Editorial Comment: Time we do away with death sentence

In many ways, the retention of the death penalty in Zimbabwe is an anachronism and for all practical purposes we have a moratorium on hanging, with no executions for more than a decade and constitutionally we no longer recognise any crime, including murder, where the judge must impose the penalty although it is an option for adult men under 70 who commit aggravated murder.
In our retreat from the death penalty and since independence we have retreated a long way, we are moving with the majority of Africans. In our own region, SADC, six countries have now formally abolished the death penalty: Angola, Madagascar, Mauritius, Mozambique, Namibia and South Africa. With one exception the rest of us have not executed anyone for more than a decade; only Botswana has done so.

In the rest of Africa only eight other countries have seen an execution in the last decade, almost all of them in north-east Africa. The rest have either abolished the death penalty or have a formal or informal moratorium in place.

Now Zimbabwe is facing some practical problems, with three of our five neighbours having formally abolished the death penalty and Zambia, like us, having an informal moratorium. Some of our killers are hopping across the border and even when our neighbours catch them and really want to send them back to us for trial, there are legal problems because we still retain the option of hanging for adult men convicted of murder.

The need to be able to assure an abolitionist neighbour that we will not sentence a returned criminal to death is now the subject of an application before the courts. It is obviously not an easy decision and whichever way it goes it will create different categories of killers. In any case we already have two categories since women and old men who kill can no longer be sentenced to death.

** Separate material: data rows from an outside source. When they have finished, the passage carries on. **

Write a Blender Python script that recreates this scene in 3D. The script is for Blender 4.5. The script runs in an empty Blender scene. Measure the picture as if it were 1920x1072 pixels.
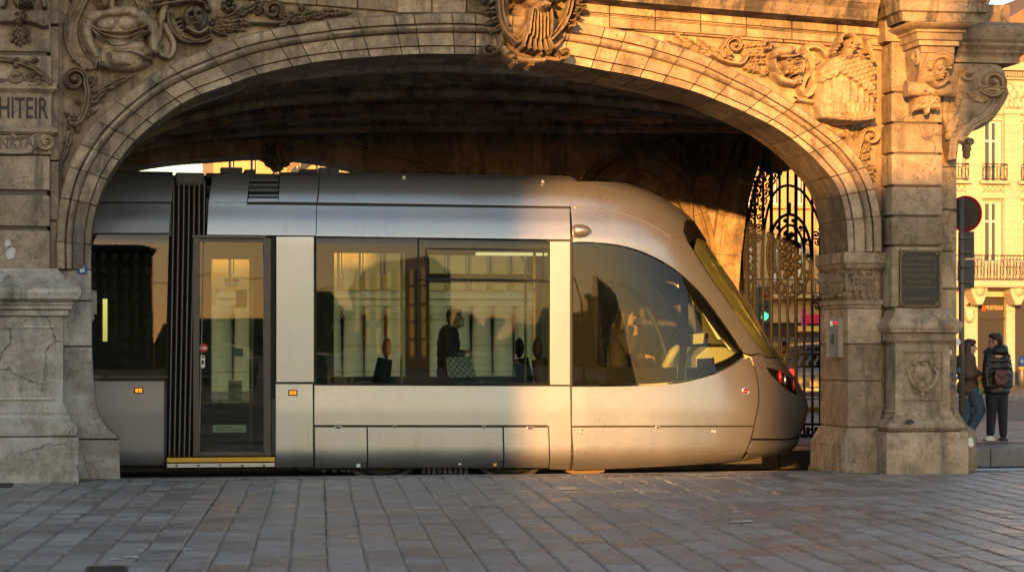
import bpy, bmesh, math, random
import numpy as np
from mathutils import Vector, Matrix
random.seed(7); RNG = np.random.RandomState(11)
SC = bpy.context.scene
COL = SC.collection
PI = math.pi
R = math.radians
# ------------------------------------------------------------------ camera frame (photograph is 1920 x 1072)
FP = 4300.0; CX = 960.0; HY = 645.0; CAMH = 1.55
CAM = (-4.73, -26.8, CAMH); YAW = R(10)
FW = (math.sin(YAW), math.cos(YAW)); RT = (math.cos(YAW), -math.sin(YAW))
SUN_AZ, SUN_EL = R(20), R(7)

def px(x, y, Y=0.0):
    """The point of the upright plane at depth Y that the photograph shows at pixel x, y."""
    k = (x - CX) / FP
    dx, dy = FW[0] + RT[0] * k, FW[1] + RT[1] * k
    t = (Y - CAM[1]) / dy
    return Vector((CAM[0] + t * dx, Y, CAMH + (HY - y) / FP * t))
def X(x, Y=0.0): return px(x, HY, Y).x
def Z(y, x=960, Y=0.0): return px(x, y, Y).z
def depth(x, Y=0.0):
    k = (x - CX) / FP
    return (Y - CAM[1]) / (FW[1] + RT[1] * k)
def gp(x, y, z0=0.0):
    t = (CAMH - z0) * FP / (y - HY); k = (x - CX) / FP
    return Vector((CAM[0] + t * (FW[0] + RT[0] * k), CAM[1] + t * (FW[1] + RT[1] * k), z0))

# ------------------------------------------------------------------ mesh builder
class MB:
    def __init__(self): self.v = []; self.f = []; self.m = []; self.s = []
    def add(self, vs, fs, mi=0, smooth=False):
        b = len(self.v)
        self.v += [tuple(p) for p in vs]
        for q in fs:
            self.f.append(tuple(b + i for i in q)); self.m.append(mi); self.s.append(smooth)
        return self
    def box(self, x0, x1, y0, y1, z0, z1, mi=0, ch=0.0):
        if ch <= 0:
            return self.add([(x0,y0,z0),(x1,y0,z0),(x1,y1,z0),(x0,y1,z0),(x0,y0,z1),(x1,y0,z1),(x1,y1,z1),(x0,y1,z1)],
                     [(0,3,2,1),(4,5,6,7),(0,1,5,4),(1,2,6,5),(2,3,7,6),(3,0,4,7)], mi)
        c = min(ch, abs(x1-x0)*.4, abs(y1-y0)*.4, abs(z1-z0)*.4)
        bm = bmesh.new(); bmesh.ops.create_cube(bm, size=1)
        for v in bm.verts:
            v.co = ((x0+x1)/2+v.co.x*(x1-x0), (y0+y1)/2+v.co.y*(y1-y0), (z0+z1)/2+v.co.z*(z1-z0))
        bmesh.ops.bevel(bm, geom=bm.edges[:], offset=c, segments=2, profile=.6, affect='EDGES')
        self.addbm(bm, mi); return self
    def addbm(self, bm, mi=0, smooth=False):
        bm.verts.index_update()
        self.add([v.co[:] for v in bm.verts], [[v.index for v in f.verts] for f in bm.faces], mi, smooth); bm.free(); return self
    def prism(self, poly, y0, y1, mi=0, ch=0.0):
        """poly: list of (x, z); extruded from y0 (front) to y1."""
        n = len(poly); a = sum(poly[i][0]*poly[(i+1)%n][1]-poly[(i+1)%n][0]*poly[i][1] for i in range(n))
        if a < 0: poly = poly[::-1]
        if ch > 0:
            bm = bmesh.new(); A = [bm.verts.new((p[0],y0,p[1])) for p in poly]; B = [bm.verts.new((p[0],y1,p[1])) for p in poly]
            bm.faces.new(A); bm.faces.new(B[::-1])
            for i in range(n): bm.faces.new((A[i],B[i],B[(i+1)%n],A[(i+1)%n]))
            bmesh.ops.recalc_face_normals(bm, faces=bm.faces[:])
            bmesh.ops.bevel(bm, geom=[e for e in bm.edges if all(abs(v.co.y-y0)<1e-6 for v in e.verts)], offset=ch, segments=2, profile=.6, affect='EDGES')
            return self.addbm(bm, mi)
        vs = [(p[0],y0,p[1]) for p in poly]+[(p[0],y1,p[1]) for p in poly]
        fs = [tuple(range(n)), tuple(range(2*n-1,n-1,-1))]+[(i,n+i,n+(i+1)%n,(i+1)%n) for i in range(n)]
        return self.add(vs, fs, mi)
    def tube(self, pts, r, n=8, mi=0, closed=False, caps=True, smooth=True):
        pts = [Vector(p) for p in pts]; N = len(pts)
        rr = r if isinstance(r, (list, tuple)) else [r]*N
        vs = []; up = Vector((0,0,1)); prev = None
        for i, p in enumerate(pts):
            if closed: t = pts[(i+1)%N]-pts[i-1]
            else: t = pts[min(i+1,N-1)]-pts[max(i-1,0)]
            if t.length < 1e-9: t = Vector((0,0,1))
            t.normalize()
            if prev is None:
                a = up if abs(t.z) < .9 else Vector((0,1,0)); u = t.cross(a).normalized()
            else:
                u = prev - t*prev.dot(t)
                if u.length < 1e-6: u = t.cross(up)
                u.normalize()
            prev = u; w = t.cross(u)
            for k in range(n):
                a = 2*PI*k/n; vs.append(p+(u*math.cos(a)+w*math.sin(a))*rr[i])
        fs = []
        for i in range(N if closed else N-1):
            j = (i+1)%N
            for k in range(n): fs.append((i*n+k, i*n+(k+1)%n, j*n+(k+1)%n, j*n+k))
        if caps and not closed: fs += [tuple(range(n-1,-1,-1)), tuple(range((N-1)*n,N*n))]
        return self.add(vs, fs, mi, smooth)
    def lathe(self, prof, c, axis='z', n=20, mi=0, smooth=True, ring=False):
        """prof: (r, h) pairs along the axis from c."""
        vs = []; fs = []; m = len(prof)
        for r, h in prof:
            for k in range(n):
                a = 2*PI*k/n; p, q = r*math.cos(a), r*math.sin(a)
                d = (p,q,h) if axis == 'z' else ((p,h,q) if axis == 'y' else (h,p,q))
                vs.append((c[0]+d[0], c[1]+d[1], c[2]+d[2]))
        for i in range(m if ring else m-1):
            for k in range(n): fs.append((i*n+k, i*n+(k+1)%n, ((i+1)%m)*n+(k+1)%n, ((i+1)%m)*n+k))
        if not ring: fs += [tuple(range(n)), tuple(range((m-1)*n, m*n))]
        return self.add(vs, fs, mi, smooth)
    def ball(self, c, r, sub=2, mi=0):
        bm = bmesh.new(); bmesh.ops.create_icosphere(bm, subdivisions=sub, radius=1)
        rr = r if isinstance(r, (tuple, list)) else (r, r, r)
        for v in bm.verts: v.co = Vector((c[0]+v.co.x*rr[0], c[1]+v.co.y*rr[1], c[2]+v.co.z*rr[2]))
        return self.addbm(bm, mi, True)
    def profile_x(self, prof, x0, x1, mi=0, ends=(0, 0)):
        """A moulding: (y, z) outline (open, front side) run along x, closed at the back by its own first/last points."""
        n = len(prof); y_b = max(p[0] for p in prof)
        vs = []
        for x, e in ((x0, -ends[0]), (x1, ends[1])):
            for (y, z) in prof:
                vs.append((x + e*(y_b-y), y, z))
        fs = [(i, i+1, n+i+1, n+i) for i in range(n-1)] + [(n-1, 0, n, 2*n-1)]
        fs += [tuple(range(n-1,-1,-1)), tuple(range(n, 2*n))]
        return self.add(vs, fs, mi)
    def build(self, name, mats, parent=None, smooth_angle=None, mods=None):
        me = bpy.data.meshes.new(name); me.from_pydata(self.v, [], self.f)
        mats = mats if isinstance(mats, (list, tuple)) else [mats]
        for m in mats: me.materials.append(m)
        if self.f:
            me.polygons.foreach_set('material_index', self.m); me.polygons.foreach_set('use_smooth', self.s)
        me.update()
        bm = bmesh.new(); bm.from_mesh(me); bmesh.ops.recalc_face_normals(bm, faces=bm.faces[:]); bm.to_mesh(me); bm.free()
        if smooth_angle:
            me.polygons.foreach_set('use_smooth', [True]*len(me.polygons)); me.set_sharp_from_angle(angle=R(smooth_angle))
        o = bpy.data.objects.new(name, me); COL.objects.link(o)
        par(o, parent)
        return o
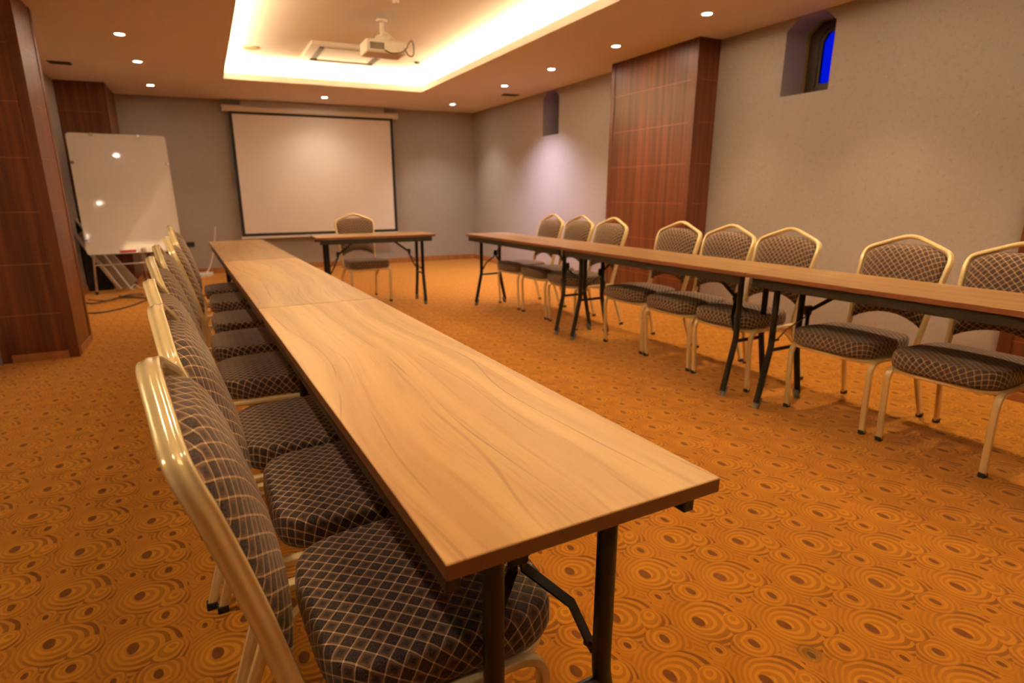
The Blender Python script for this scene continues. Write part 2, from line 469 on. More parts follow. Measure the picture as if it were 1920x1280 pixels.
def strip(p, q, label):
    p, q = Vector(p), Vector(q); L = (q-p).length; mid = (p+q)/2
    ang = math.atan2(q.y-p.y, q.x-p.x)
    t = empty('led_strip', (mid.x, mid.y, H+TT), ang); tag(t, label, 'light', 'led strips hidden in the ceiling cove')
    MB().box((-L/2, -.012, 0), (L/2, .012, .012)).build('diffuser', M['led'], t)
    l = bpy.data.lights.new('strip_light', 'AREA'); l.shape = 'RECTANGLE'; l.size = L; l.size_y = 0.05
    l.energy = COVE_P*L; l.color = COVE; l.spread = rad(175)
    o = bpy.data.objects.new('strip_light', l); C.objects.link(o); o.parent = t
    o.location = (0, 0, .02); o.rotation_euler = (PI, 0, 0)
e = CV*0.62
strip((TX0-e, TY0, 0), (TX0-e, TY1, 0), 'warm light strip glowing along the left edge of the ceiling tray')
strip((TX1+e, TY1, 0), (TX1+e, TY0, 0), 'warm light strip glowing along the right edge of the ceiling tray')
strip((TX0, TY1+e, 0), (TX1, TY1+e, 0), 'warm light strip glowing along the far end of the ceiling tray')
strip((TX1, TY0-e, 0), (TX0, TY0-e, 0), 'warm light strip at the tray end nearest the camera')

# skirting
def base(name, a, b_): struct(MB().box(a, b_, bev=.002).build(name, M['baseb']))
base('baseboard_back', (-1.14, YB-.014, 0), (XR, YB, .085))
base('baseboard_right', (XR-.014, 5.01, 0), (XR, YB-.014, .085))
struct(MB().box((XR-.014, 1.14, 0), (XR, 3.74, .085), bev=.002).build('baseboard_right', M['baseb']))
base('baseboard_left', (XL, 5.17, 0), (XL+.014, 8.40, .085))

# veneered columns: recessed panels framed by corner posts, one seamed face each
def column(x0, x1, y0, y1, label, free_x, free_front, zt=H):
    """box column; posts at the free corners, panels between, skirting below"""
    t = empty('wood_column', (x0, y0, 0)); tag(t, label, 'column')
    o = Vector((x0, y0, 0)); sx, sy = x1-x0, y1-y0; p = .065; r = .006
    def pb(name, a, b_, m, bev=.002): return MB().box(a, b_, bev=bev).build(name, M[m], t)
    pb('panel', (r, r, 0), (sx-r, sy-r, zt), 'veneer', 0)
    for (cx, cy) in ((0, 0), (1, 0), (0, 1), (1, 1)):
        a = (0 if cx == 0 else sx-p, 0 if cy == 0 else sy-p, 0); b_ = (a[0]+p, a[1]+p, zt)
        if (cx, cy) in free_x: pb('corner_post', a, b_, 'trimw')
    if 'front' in free_front: pb('skirting', (p, -.004, 0), (sx-p, .01, .055), 'baseb')
    if 'left' in free_front: pb('skirting', (-.004, p, 0), (.01, sy-p, .055), 'baseb')
    if 'right' in free_front: pb('skirting', (sx-.01, p, 0), (sx+.004, sy-p, .055), 'baseb')
    return t
column(3.857, XR, 3.742, 5.010, 'tall dark wood wall column behind the right hand row of chairs', ((0, 0), (0, 1)), ('front', 'left'))
column(3.857, XR, -0.15, 1.140, 'reddish wood column at the right edge of the photo', ((0, 0), (0, 1)), ('left',))
column(XL, -1.188, 4.605, 5.175, 'large dark wood pillar filling the left edge in front of the whiteboard', ((1, 0), (1, 1)), ('front', 'right'))
column(XL, -1.142, 8.400, YB, 'dark wood column in the far left corner behind the whiteboard', ((1, 0),), ('front', 'right'))

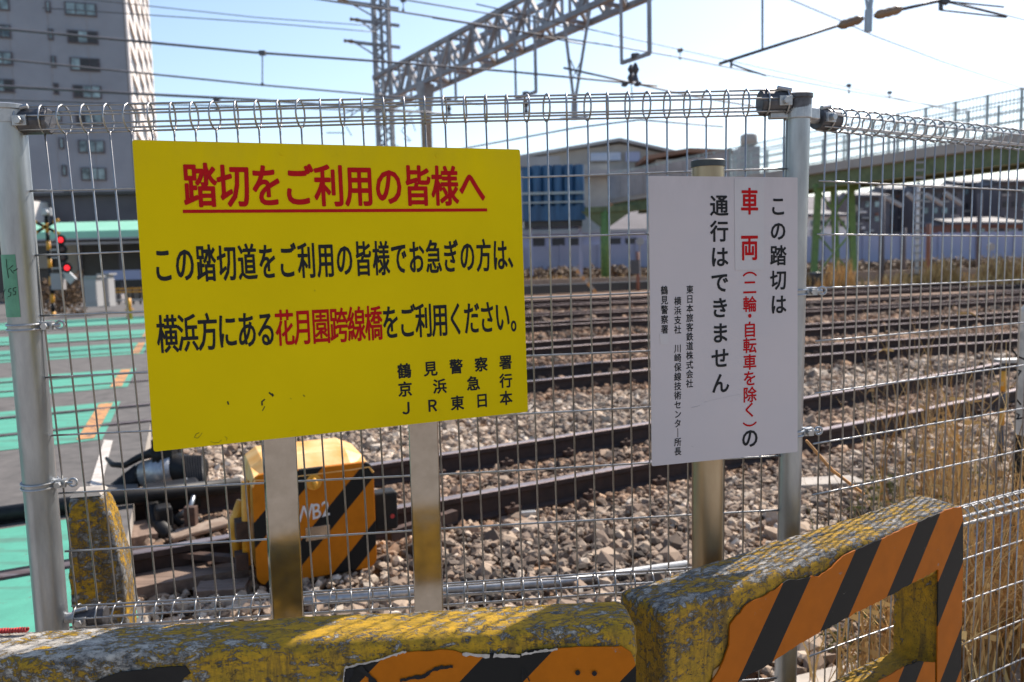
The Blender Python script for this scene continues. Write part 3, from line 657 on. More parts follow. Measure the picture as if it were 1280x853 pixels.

Since independence it has not been easy to hang anyone, even when we had a mandatory death sentence for murder. The accused has to have a lawyer at his trial, an appeal is compulsory, the sentence has to be confirmed by the Cabinet and the Minister of Justice, Legal and Parliamentary Affairs has to sign the final warrant. It is clear that a majority of the Cabinet are not willing, on ethical grounds, to approve an execution and the present Justice Minister, Cde Emmerson Mnangagwa, has made it clear he will refuse to sign warrants, again on ethical grounds.

This does not mean that those who are not hanged are allowed out of prison to wander around. We keep them locked up and it looks like the Government is quite happy for them to be locked up for life.

Our murder rates have not changed and are still very low. Research around the world recognises that the deterrent for murder is not a death penalty, rather it is a near certainty of being caught followed by a serious penalty. Our police make that arrest following a killing a near certainty. So on practical grounds again there is no need to retain hanging.

We think the time has now come to start formalising what amounts to near abolition of the death penalty and get rid of it, on both ethical and practical grounds.
The opportunity arises when Parliament is asked to amend the relevant law to bring it in line with the Constitution. We would like to see a sentence of “life without parole” formally defined at least as an option and perhaps made mandatory for aggravated murder.

The Constitution just lays down the conditions for a death penalty; we can impose a lower punishment.
This change would retain a very powerful deterrent and would not be strongly opposed, we think, by those who still support the death penalty; the alternative to hanging still removes a killer permanently from society and still imposes drastic punishment.

And that punishment will be the same for all who commit the most brutal killings, whether they are men or women, or whether they have managed to flee to a country that has abolished the death penalty or whether they were caught at home.

But as a society we will not longer ourselves kill anyone, in effect lowering ourselves to the level of the killers we punish.